My Journey into the Abyss
“When you look into an abyss, the abyss also looks into you.” Friedrich Nietzsche
It all started with a failure. I tried and I failed, but I was determined to try again. And hence, I marched into an uncertain territory. I did not know whether it was a right decision to give up comforts and tread into a dark, uncertain future. I still don’t know.
I am the kind of person who reads inspirational quotes when in a fix.
“Lahro se dar kar noka par nahi hoti; Koshish Karne walo ki kabhi haar nahi hoti ” (Late) H.R. Bachchan
“There is only one thing that makes a dream impossible to achieve: the fear of failure.” Paulo Coehlo
I am that person who reads the stories of struggle of successful people when facing a predicament. I watch inspirational videos, listen to songs, trim my beard, watch a movie, read weird questions on Quora, do anything and everything possible to divert my mind from the thunderstorm inside my head. I do all this and finally came to the conclusion:: I need to take a leap of faith into the abyss of uncertainty.
And so I did.
At first, it was sheer joy; the joy of breaking free from the shackles of job and step towards your goal. I dream a lot, in fact there is so much that floats in my imagination that sometimes, I doubt I might be schizophrenic. I dream of everything that a highly successful person is supposed to have: good cars, foreign vacations, lavish lifestyle and a lot more! But somehow, I have yet not found a definite path leading to these luxuries; may be because I never cared to find one or may be because such a definite path doesn’t exist at all. I believed the latter and so put my faith in persistent hard work with perseverance.

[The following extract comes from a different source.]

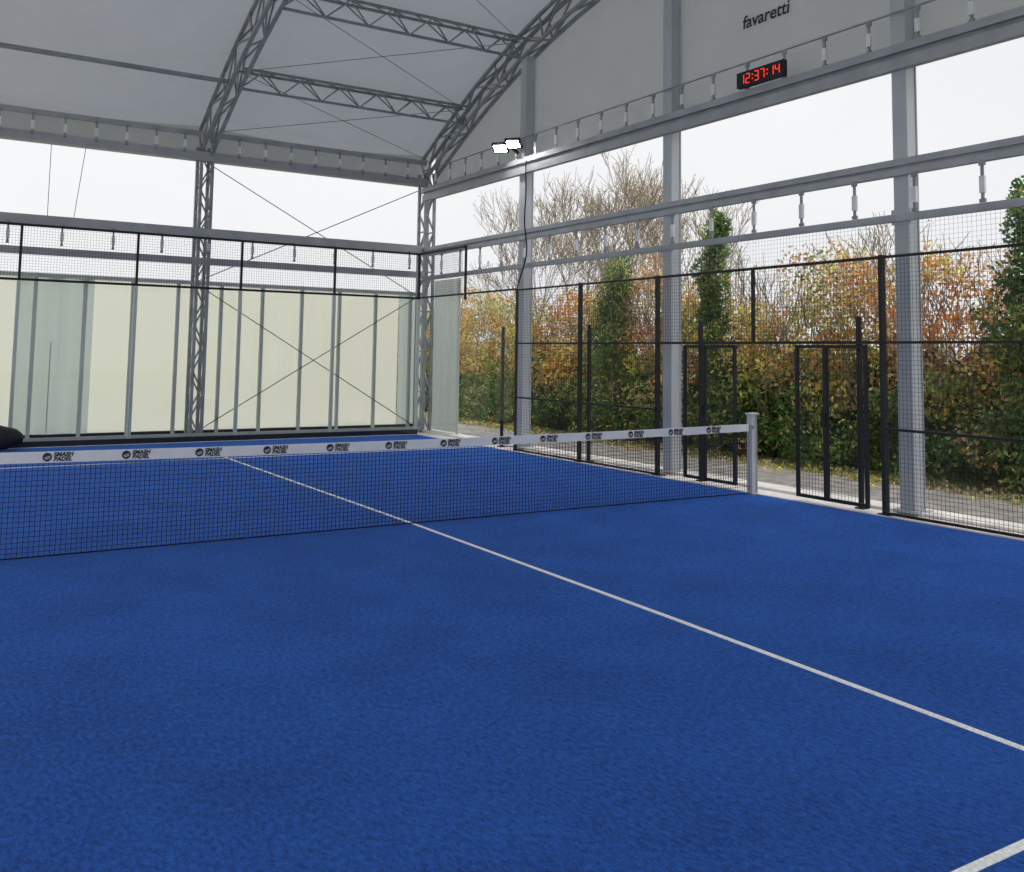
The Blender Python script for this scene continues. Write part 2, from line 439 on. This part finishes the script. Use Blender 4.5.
def lattice(name, y, x0, x1, n, d):
    a = Acc(); z = zc(y) + 0.03
    up = d
    tri = [(y - 0.13, z + up), (y + 0.13, z + up), (y, z)]
    for (yy, zz) in tri: a.beam((x0, yy, zz), (x1, yy, zz), 0.045, 0.045, 0)
    st = (x1 - x0) / n
    for i in range(n):
        xa = x0 + st * i; xb = xa + st; A, B, C = tri
        for T in (A, B):
            if i % 2 == 0: a.beam((xa, *C), (xb, *T), 0.022, 0.022, 0)
            else: a.beam((xa, *T), (xb, *C), 0.022, 0.022, 0)
        a.beam((xa, *A), (xb, *B), 0.02, 0.02, 0)
    a.obj(name, [ALUD])
for y in (8.65, 6.4, 3.4, 0.0, -3.4, -6.4): lattice('lattice_purlin', y, 0.43, 5.31, 12, 0.36)
for y in (8.65, 3.4, -3.4, -8.0):
    a = Acc(); a.cyl((-9.8, y, zc(y) + 0.12), (0.21, y, zc(y) + 0.12), 0.045, 0, 10); a.obj('tube_purlin', [ALUD])

# membranes
a = Acc(); NY = 48
def zr(y): return zc(y) + 0.62
ysr = [10.75 - 21.5 * i / NY for i in range(NY + 1)]
xr = np.linspace(-10.2, 5.62, 40)
def sag(x):
    for A, B in ((-9.9, -4.8), (-4.8, 0.32), (0.32, 5.42)):
        if A <= x <= B:
            u = (x - A) / (B - A); return -0.12 * 4 * u * (1 - u)
    return 0
rows = [(10.78, 5.66)] + [(y, None) for y in ysr] + [(-10.78, 5.66)]
for y, z in rows:
    for x in xr:
        a.v.append((float(x), y, z if z is not None else zr(y) + sag(x)))
W = len(xr)
for i in range(len(rows) - 1):
    for j in range(W - 1):
        a.f.append((i * W + j, i * W + j + 1, (i + 1) * W + j + 1, (i + 1) * W + j)); a.m.append(0)
a.obj('ceiling', [ROOF], smooth=False)
a = Acc()
ys2 = [YE - 2 * YE * i / 40 for i in range(41)]
for i in range(40):
    y0, y1 = ys2[i], ys2[i + 1]
    a.quad((5.56, y0, 5.40), (5.56, y1, 5.40), (5.56, y1, zr(y1) + 0.02), (5.56, y0, zr(y0) + 0.02))
a.obj('wall_right', [GABLE])
a = Acc()
def wavy(a, x0, x1, y, z0, z1, mi, amp=0.02, n=14):
    for i in range(n):
        u0 = i / n; u1 = (i + 1) / n
        p = lambda u: y + amp * math.sin(u * math.pi * 5 + x0)
        a.quad((x0 + (x1 - x0) * u0, p(u0), z0), (x0 + (x1 - x0) * u1, p(u1), z0), (x0 + (x1 - x0) * u1, p(u1), z1), (x0 + (x1 - x0) * u0, p(u0), z1), mi)
CY = 10.95
wavy(a, -9.9, -2.95, CY, 0.02, 3.15, 0); wavy(a, -2.95, -1.60, CY - 0.05, 0.02, 3.15, 1, 0.04, 40); wavy(a, -1.60, 4.95, CY, 0.02, 3.15, 0, 0.015, 40); wavy(a, 4.95, 5.6, CY, 0.02, 3.15, 1)
x = -9.6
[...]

My family was and is highly supportive regarding my career preferences; it won’t be an overstatement that my parents are my spine and without their support, I probably can’t even stand. I took a leap of faith because I knew my parents would find me and pick me up from the darkest corners of hopelessness.
But despite all this, the fear of failure never left me. It kept haunting me. Psychologically, the human brain is wired to be more conscious for the loss than the gain. It means that our brain is biased into worrying more about the failure than the fruits of success. At the back of my mind, there were a number of “what-if” scenarios floating; ‘what if I fail this time also, what if I end up losing everything, what if one more year is wasted’ and lots more. Slowly and gradually my social life succumbed to these pressures. I lost contact with many of my friends. I stopped enjoying and started taking my goal as a do-or-die game. My journey into the abyss had started.